> _EXERCISE_: Give back the lines exactly, from the first one to the line with "SC.camera = co", both ends included.

> _SOURCE MATERIAL_:
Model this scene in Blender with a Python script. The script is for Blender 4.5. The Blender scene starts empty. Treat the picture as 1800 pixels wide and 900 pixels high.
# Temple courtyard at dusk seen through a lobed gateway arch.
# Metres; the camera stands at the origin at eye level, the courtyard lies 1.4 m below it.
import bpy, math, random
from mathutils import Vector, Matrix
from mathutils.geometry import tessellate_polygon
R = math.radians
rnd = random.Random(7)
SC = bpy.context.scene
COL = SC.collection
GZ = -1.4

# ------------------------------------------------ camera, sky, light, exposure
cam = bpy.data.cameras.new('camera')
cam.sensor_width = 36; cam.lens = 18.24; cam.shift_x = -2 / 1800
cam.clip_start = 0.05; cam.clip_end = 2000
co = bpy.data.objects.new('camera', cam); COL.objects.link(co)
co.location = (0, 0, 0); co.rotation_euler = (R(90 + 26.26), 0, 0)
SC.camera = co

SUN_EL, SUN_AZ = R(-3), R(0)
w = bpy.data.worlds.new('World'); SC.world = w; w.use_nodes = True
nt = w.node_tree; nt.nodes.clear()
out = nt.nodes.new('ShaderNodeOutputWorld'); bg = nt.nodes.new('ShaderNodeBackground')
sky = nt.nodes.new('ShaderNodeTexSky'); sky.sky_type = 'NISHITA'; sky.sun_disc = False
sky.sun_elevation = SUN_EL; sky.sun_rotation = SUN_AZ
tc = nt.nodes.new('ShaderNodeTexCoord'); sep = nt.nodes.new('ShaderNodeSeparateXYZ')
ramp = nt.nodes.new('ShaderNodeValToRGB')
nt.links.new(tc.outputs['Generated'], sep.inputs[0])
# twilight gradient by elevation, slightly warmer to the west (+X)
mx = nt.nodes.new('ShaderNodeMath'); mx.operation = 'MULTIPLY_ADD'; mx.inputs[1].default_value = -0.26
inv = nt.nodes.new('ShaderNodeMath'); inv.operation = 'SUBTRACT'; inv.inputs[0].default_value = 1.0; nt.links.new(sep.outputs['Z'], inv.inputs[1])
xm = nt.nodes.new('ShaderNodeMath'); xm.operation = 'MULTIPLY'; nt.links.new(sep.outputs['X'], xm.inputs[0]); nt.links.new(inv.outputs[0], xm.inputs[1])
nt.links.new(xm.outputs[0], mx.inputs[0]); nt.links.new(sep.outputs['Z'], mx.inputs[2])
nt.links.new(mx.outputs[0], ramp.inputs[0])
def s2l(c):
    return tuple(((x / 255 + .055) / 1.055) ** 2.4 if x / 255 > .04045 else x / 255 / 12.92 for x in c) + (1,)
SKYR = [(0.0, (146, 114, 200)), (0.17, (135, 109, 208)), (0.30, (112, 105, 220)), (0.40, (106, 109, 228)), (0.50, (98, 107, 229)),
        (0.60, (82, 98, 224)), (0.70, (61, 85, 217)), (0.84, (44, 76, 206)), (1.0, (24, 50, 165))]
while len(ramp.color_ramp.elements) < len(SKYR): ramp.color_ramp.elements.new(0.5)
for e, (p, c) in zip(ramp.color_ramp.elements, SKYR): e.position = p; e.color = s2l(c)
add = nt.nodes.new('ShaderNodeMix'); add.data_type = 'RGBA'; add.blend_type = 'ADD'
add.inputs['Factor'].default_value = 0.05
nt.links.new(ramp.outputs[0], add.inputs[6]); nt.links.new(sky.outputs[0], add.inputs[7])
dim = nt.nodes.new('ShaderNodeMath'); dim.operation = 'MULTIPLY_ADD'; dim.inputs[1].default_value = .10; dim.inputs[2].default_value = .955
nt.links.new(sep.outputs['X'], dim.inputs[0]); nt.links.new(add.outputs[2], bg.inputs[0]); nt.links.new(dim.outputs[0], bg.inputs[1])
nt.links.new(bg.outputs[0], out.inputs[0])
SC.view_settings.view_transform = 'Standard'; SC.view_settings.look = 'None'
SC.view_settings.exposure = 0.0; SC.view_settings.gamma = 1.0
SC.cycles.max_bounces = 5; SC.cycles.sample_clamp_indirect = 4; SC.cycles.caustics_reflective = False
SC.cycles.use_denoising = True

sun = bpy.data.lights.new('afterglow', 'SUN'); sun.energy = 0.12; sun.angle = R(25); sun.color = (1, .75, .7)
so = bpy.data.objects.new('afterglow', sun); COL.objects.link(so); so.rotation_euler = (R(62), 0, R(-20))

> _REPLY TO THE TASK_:
Model this scene in Blender with a Python script. The script is for Blender 4.5. The Blender scene starts empty. Treat the picture as 1800 pixels wide and 900 pixels high.
# Temple courtyard at dusk seen through a lobed gateway arch.
# Metres; the camera stands at the origin at eye level, the courtyard lies 1.4 m below it.
import bpy, math, random
from mathutils import Vector, Matrix
from mathutils.geometry import tessellate_polygon
R = math.radians
rnd = random.Random(7)
SC = bpy.context.scene
COL = SC.collection
GZ = -1.4

# ------------------------------------------------ camera, sky, light, exposure
cam = bpy.data.cameras.new('camera')
cam.sensor_width = 36; cam.lens = 18.24; cam.shift_x = -2 / 1800
cam.clip_start = 0.05; cam.clip_end = 2000
co = bpy.data.objects.new('camera', cam); COL.objects.link(co)
co.location = (0, 0, 0); co.rotation_euler = (R(90 + 26.26), 0, 0)
SC.camera = co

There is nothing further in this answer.